→ TASK STATEMENT: Please repeat all of the lines that follow, exactly as written.

→ INFORMATION SHOWN:
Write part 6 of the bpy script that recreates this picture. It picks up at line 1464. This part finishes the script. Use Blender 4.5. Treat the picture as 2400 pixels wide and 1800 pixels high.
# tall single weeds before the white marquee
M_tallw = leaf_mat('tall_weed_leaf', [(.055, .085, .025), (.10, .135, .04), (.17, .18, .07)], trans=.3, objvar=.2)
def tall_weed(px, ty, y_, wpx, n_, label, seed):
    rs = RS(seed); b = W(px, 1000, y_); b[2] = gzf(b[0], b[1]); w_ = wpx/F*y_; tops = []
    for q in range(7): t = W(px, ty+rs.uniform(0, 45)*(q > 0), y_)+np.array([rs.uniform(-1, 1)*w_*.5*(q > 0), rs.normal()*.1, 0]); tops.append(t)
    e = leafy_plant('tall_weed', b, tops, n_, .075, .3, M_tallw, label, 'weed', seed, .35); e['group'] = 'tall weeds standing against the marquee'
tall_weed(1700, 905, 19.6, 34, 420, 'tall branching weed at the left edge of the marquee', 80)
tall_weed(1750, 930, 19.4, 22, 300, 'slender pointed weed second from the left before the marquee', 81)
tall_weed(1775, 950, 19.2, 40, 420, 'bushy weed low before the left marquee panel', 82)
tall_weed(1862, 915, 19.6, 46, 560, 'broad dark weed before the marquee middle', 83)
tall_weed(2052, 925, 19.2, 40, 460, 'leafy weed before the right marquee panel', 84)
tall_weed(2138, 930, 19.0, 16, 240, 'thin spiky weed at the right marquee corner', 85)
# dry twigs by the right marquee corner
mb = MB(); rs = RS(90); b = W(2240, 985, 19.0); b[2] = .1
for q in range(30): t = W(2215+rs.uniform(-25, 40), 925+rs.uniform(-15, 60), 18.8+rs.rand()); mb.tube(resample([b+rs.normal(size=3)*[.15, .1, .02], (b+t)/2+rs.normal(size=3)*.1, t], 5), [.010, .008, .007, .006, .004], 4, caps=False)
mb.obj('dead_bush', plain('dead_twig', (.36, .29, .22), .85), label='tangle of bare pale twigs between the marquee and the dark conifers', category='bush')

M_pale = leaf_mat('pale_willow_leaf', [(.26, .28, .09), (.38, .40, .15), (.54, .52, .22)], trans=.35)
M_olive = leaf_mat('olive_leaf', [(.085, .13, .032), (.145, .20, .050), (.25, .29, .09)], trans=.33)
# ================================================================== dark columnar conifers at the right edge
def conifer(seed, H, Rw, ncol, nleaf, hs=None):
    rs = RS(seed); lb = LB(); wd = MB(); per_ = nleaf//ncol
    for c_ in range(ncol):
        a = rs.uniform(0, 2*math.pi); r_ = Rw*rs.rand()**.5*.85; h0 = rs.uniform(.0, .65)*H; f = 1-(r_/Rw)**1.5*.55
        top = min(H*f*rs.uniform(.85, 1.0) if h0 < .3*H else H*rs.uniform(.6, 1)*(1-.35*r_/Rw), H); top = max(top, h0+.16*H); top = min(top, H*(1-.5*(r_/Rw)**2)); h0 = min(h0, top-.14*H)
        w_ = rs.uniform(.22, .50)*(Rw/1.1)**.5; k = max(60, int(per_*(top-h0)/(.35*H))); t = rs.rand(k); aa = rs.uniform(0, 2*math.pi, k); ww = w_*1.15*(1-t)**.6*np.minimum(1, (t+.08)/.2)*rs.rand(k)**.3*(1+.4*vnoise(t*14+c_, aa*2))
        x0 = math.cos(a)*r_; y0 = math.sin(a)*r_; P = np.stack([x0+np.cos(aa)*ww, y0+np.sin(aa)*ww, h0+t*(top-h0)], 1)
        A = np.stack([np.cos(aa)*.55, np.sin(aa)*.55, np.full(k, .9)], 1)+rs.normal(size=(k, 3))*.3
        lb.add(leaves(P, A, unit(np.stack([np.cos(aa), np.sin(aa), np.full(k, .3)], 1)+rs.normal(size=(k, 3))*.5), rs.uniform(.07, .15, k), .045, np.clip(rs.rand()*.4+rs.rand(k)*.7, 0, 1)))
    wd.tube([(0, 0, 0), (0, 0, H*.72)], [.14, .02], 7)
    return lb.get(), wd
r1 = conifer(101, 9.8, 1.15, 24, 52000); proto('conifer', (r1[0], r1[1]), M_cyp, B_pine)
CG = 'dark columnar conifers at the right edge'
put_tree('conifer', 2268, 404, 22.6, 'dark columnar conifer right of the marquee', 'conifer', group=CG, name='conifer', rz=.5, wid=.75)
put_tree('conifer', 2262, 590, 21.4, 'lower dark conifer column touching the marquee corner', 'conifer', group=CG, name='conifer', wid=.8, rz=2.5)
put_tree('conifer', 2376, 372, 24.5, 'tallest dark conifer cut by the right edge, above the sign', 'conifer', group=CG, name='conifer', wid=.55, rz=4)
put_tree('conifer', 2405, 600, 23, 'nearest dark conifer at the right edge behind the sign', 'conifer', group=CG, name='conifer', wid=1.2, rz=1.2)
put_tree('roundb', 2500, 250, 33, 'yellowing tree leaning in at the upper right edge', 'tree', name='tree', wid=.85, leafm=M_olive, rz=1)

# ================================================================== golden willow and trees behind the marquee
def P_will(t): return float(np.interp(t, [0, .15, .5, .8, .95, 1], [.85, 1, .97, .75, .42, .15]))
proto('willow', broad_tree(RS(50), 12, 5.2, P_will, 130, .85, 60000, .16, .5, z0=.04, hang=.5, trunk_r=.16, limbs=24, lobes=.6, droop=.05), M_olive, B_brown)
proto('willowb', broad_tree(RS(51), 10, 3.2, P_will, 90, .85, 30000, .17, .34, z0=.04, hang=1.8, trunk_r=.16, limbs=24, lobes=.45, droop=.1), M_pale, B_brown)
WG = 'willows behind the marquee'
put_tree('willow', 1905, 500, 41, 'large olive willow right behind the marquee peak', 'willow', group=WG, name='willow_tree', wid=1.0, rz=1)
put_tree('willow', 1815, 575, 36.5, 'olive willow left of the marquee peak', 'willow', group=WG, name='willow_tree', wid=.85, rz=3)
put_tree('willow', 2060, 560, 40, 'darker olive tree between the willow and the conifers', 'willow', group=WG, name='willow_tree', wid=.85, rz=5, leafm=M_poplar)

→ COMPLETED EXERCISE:
Write part 6 of the bpy script that recreates this picture. It picks up at line 1464. This part finishes the script. Use Blender 4.5. Treat the picture as 2400 pixels wide and 1800 pixels high.
# tall single weeds before the white marquee
M_tallw = leaf_mat('tall_weed_leaf', [(.055, .085, .025), (.10, .135, .04), (.17, .18, .07)], trans=.3, objvar=.2)
def tall_weed(px, ty, y_, wpx, n_, label, seed):
    rs = RS(seed); b = W(px, 1000, y_); b[2] = gzf(b[0], b[1]); w_ = wpx/F*y_; tops = []
    for q in range(7): t = W(px, ty+rs.uniform(0, 45)*(q > 0), y_)+np.array([rs.uniform(-1, 1)*w_*.5*(q > 0), rs.normal()*.1, 0]); tops.append(t)
    e = leafy_plant('tall_weed', b, tops, n_, .075, .3, M_tallw, label, 'weed', seed, .35); e['group'] = 'tall weeds standing against the marquee'
tall_weed(1700, 905, 19.6, 34, 420, 'tall branching weed at the left edge of the marquee', 80)
tall_weed(1750, 930, 19.4, 22, 300, 'slender pointed weed second from the left before the marquee', 81)
tall_weed(1775, 950, 19.2, 40, 420, 'bushy weed low before the left marquee panel', 82)
tall_weed(1862, 915, 19.6, 46, 560, 'broad dark weed before the marquee middle', 83)
tall_weed(2052, 925, 19.2, 40, 460, 'leafy weed before the right marquee panel', 84)
tall_weed(2138, 930, 19.0, 16, 240, 'thin spiky weed at the right marquee corner', 85)
# dry twigs by the right marquee corner
mb = MB(); rs = RS(90); b = W(2240, 985, 19.0); b[2] = .1
for q in range(30): t = W(2215+rs.uniform(-25, 40), 925+rs.uniform(-15, 60), 18.8+rs.rand()); mb.tube(resample([b+rs.normal(size=3)*[.15, .1, .02], (b+t)/2+rs.normal(size=3)*.1, t], 5), [.010, .008, .007, .006, .004], 4, caps=False)
mb.obj('dead_bush', plain('dead_twig', (.36, .29, .22), .85), label='tangle of bare pale twigs between the marquee and the dark conifers', category='bush')

M_pale = leaf_mat('pale_willow_leaf', [(.26, .28, .09), (.38, .40, .15), (.54, .52, .22)], trans=.35)
M_olive = leaf_mat('olive_leaf', [(.085, .13, .032), (.145, .20, .050), (.25, .29, .09)], trans=.33)
# ================================================================== dark columnar conifers at the right edge
def conifer(seed, H, Rw, ncol, nleaf, hs=None):
    rs = RS(seed); lb = LB(); wd = MB(); per_ = nleaf//ncol
    for c_ in range(ncol):
        a = rs.uniform(0, 2*math.pi); r_ = Rw*rs.rand()**.5*.85; h0 = rs.uniform(.0, .65)*H; f = 1-(r_/Rw)**1.5*.55
        top = min(H*f*rs.uniform(.85, 1.0) if h0 < .3*H else H*rs.uniform(.6, 1)*(1-.35*r_/Rw), H); top = max(top, h0+.16*H); top = min(top, H*(1-.5*(r_/Rw)**2)); h0 = min(h0, top-.14*H)
        w_ = rs.uniform(.22, .50)*(Rw/1.1)**.5; k = max(60, int(per_*(top-h0)/(.35*H))); t = rs.rand(k); aa = rs.uniform(0, 2*math.pi, k); ww = w_*1.15*(1-t)**.6*np.minimum(1, (t+.08)/.2)*rs.rand(k)**.3*(1+.4*vnoise(t*14+c_, aa*2))
        x0 = math.cos(a)*r_; y0 = math.sin(a)*r_; P = np.stack([x0+np.cos(aa)*ww, y0+np.sin(aa)*ww, h0+t*(top-h0)], 1)
        A = np.stack([np.cos(aa)*.55, np.sin(aa)*.55, np.full(k, .9)], 1)+rs.normal(size=(k, 3))*.3
        lb.add(leaves(P, A, unit(np.stack([np.cos(aa), np.sin(aa), np.full(k, .3)], 1)+rs.normal(size=(k, 3))*.5), rs.uniform(.07, .15, k), .045, np.clip(rs.rand()*.4+rs.rand(k)*.7, 0, 1)))
    wd.tube([(0, 0, 0), (0, 0, H*.72)], [.14, .02], 7)
    return lb.get(), wd
r1 = conifer(101, 9.8, 1.15, 24, 52000); proto('conifer', (r1[0], r1[1]), M_cyp, B_pine)
CG = 'dark columnar conifers at the right edge'
put_tree('conifer', 2268, 404, 22.6, 'dark columnar conifer right of the marquee', 'conifer', group=CG, name='conifer', rz=.5, wid=.75)
put_tree('conifer', 2262, 590, 21.4, 'lower dark conifer column touching the marquee corner', 'conifer', group=CG, name='conifer', wid=.8, rz=2.5)
put_tree('conifer', 2376, 372, 24.5, 'tallest dark conifer cut by the right edge, above the sign', 'conifer', group=CG, name='conifer', wid=.55, rz=4)
put_tree('conifer', 2405, 600, 23, 'nearest dark conifer at the right edge behind the sign', 'conifer', group=CG, name='conifer', wid=1.2, rz=1.2)
put_tree('roundb', 2500, 250, 33, 'yellowing tree leaning in at the upper right edge', 'tree', name='tree', wid=.85, leafm=M_olive, rz=1)

# ================================================================== golden willow and trees behind the marquee
def P_will(t): return float(np.interp(t, [0, .15, .5, .8, .95, 1], [.85, 1, .97, .75, .42, .15]))
proto('willow', broad_tree(RS(50), 12, 5.2, P_will, 130, .85, 60000, .16, .5, z0=.04, hang=.5, trunk_r=.16, limbs=24, lobes=.6, droop=.05), M_olive, B_brown)
proto('willowb', broad_tree(RS(51), 10, 3.2, P_will, 90, .85, 30000, .17, .34, z0=.04, hang=1.8, trunk_r=.16, limbs=24, lobes=.45, droop=.1), M_pale, B_brown)
WG = 'willows behind the marquee'
put_tree('willow', 1905, 500, 41, 'large olive willow right behind the marquee peak', 'willow', group=WG, name='willow_tree', wid=1.0, rz=1)
put_tree('willow', 1815, 575, 36.5, 'olive willow left of the marquee peak', 'willow', group=WG, name='willow_tree', wid=.85, rz=3)
put_tree('willow', 2060, 560, 40, 'darker olive tree between the willow and the conifers', 'willow', group=WG, name='willow_tree', wid=.85, rz=5, leafm=M_poplar)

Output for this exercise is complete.